Thüringische Landeszeitung (Erfurt)
Erfurter Straßenbahntreter will Urteil anfechten
Vier Jahre und neun Monate Haft für Attacke auf jungen Syrer. Gericht erkennt rassistische Motivation als strafverschärfend an
Alexander Giehler wiederholt vor den wartenden Journalisten gebetsmühlenartig seine Argumentation. Für ihn ist klar: Christian B. hat den jungen Syrer im April in einer Erfurter Straßenbahn nicht aus einer rassistischen Tatmotivation heraus zusammengetreten.
Giehler hat B. in dem Verfahren vor dem Landgericht Erfurt verteidigt. Am Dienstag muss er feststellen, dass die 3. Strafkammer seiner im Plädoyer vorgetragenen Argumentation nicht folgt. Stattdessen urteilt sie: Christian B. hat sich einer gefährlichen Körperverletzung und weiterer Taten schuldig gemacht. Er soll dafür vier Jahre und neun Monate ins Gefängnis. Die Kammer erkennt die rassistische Tatmotivation des Angeklagten an und würdigt sie entsprechend.
Ähnlich hatte Oberstaatsanwalt Hannes Grünseisen argumentiert – und eine Haftstrafe von fünf Jahren und drei Monaten für den mehrfach vorbestraften Erfurter gefordert. Grünseisen sagt im Anschluss, dass neben der offenkundigen Tatmotivation auch die zahlreichen Vorstrafen bei einer Strafschärfung zu berücksichtigen gewesen seien.
Was B. im April getan hat, sah die halbe Republik im Internet. Ein Video zeigt, wie er auf einen Jugendlichen eintritt, nachdem der sich in seine Nähe auf einen freien Platz in der Straßenbahn gesetzt hat. Dabei beleidigt B. den jungen Syrer mit widerlichen Vokabeln, schreit ihn an: „Du kommst in mein Land ...“.
Juri Goldstein, der Ali A. als Nebenkläger vertreten hat, geht auf diesen Satz des Angeklagten in seinem Plädoyer ein. Sein Land, so Goldstein, sei eines, in dem Kinder gegen den Kopf getreten werden, man das Eigentum anderer Menschen zerstört, Straßenbahnfahrer beleidigt und Jugendliche bespuckt. „In unserem Land jedoch unterstützt man Opfer einer rassistischen Tat“, sagt Goldstein. Eine ebensolche Tat liege hier vor. „Sie haben sein Leben zerstört“, so Goldstein.

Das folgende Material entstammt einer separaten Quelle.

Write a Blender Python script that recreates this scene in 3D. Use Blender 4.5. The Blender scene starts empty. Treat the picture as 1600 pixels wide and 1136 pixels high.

Ali A. selbst hört sich die Urteilsverkündung nicht an. Er hatte vergangene Woche ausgesagt; und dabei war ihm in nahezu jedem Satz Angst anzumerken. Die Entschuldigung, die der Angeklagte ihm im Gerichtssaal entgegenbringen wollte, nahm er nicht an.
Die Beratung für Opfer rechter und rassistischer Gewalt Ezra würdigt vor allem die Verhandlungsführung der 3. Strafkammer unter dem erfahrenen Vorsitzenden Holger Pröbstel. „Dieses Vorgehen war beispielhaft“, sagt Ezra-Beraterin Christin Fiedler und äußert die Erwartung, dass das in anderen Fällen künftig ähnlich gehandhabt wird. Fiedler hebt hervor, dass A. vor seiner Aussage unkompliziert die Nutzung des Zeugenschutzraumes ermöglicht wurde und Christian B. während seiner Aussage außerhalb des Sichtfeldes des Opfers sitzen musste.
Fiedler stellt außerdem klar: „Es hätte nicht jeden treffen können.“Damit fokussiert sie auf die Verteidigung des Angeklagten, die deutlich gemacht hatte, dass es aus ihrer Sicht um einen Streit um einen Sitzplatz beziehungsweise eine mutmaßliche Provokation ging und eben nicht darum, dass hier jemand ausländerfeindlich agiert.
Alexander Giehler wird genau diese Argumente auch dem Bundesgerichtshof vortragen. „Wir werden das Urteil überprüfen lassen und in Revision gehen“, sagt er. Sein Mandant, gegen den noch ein weiterer Haftbefehl offen ist, wurde da gerade von Justizbeamten abgeführt.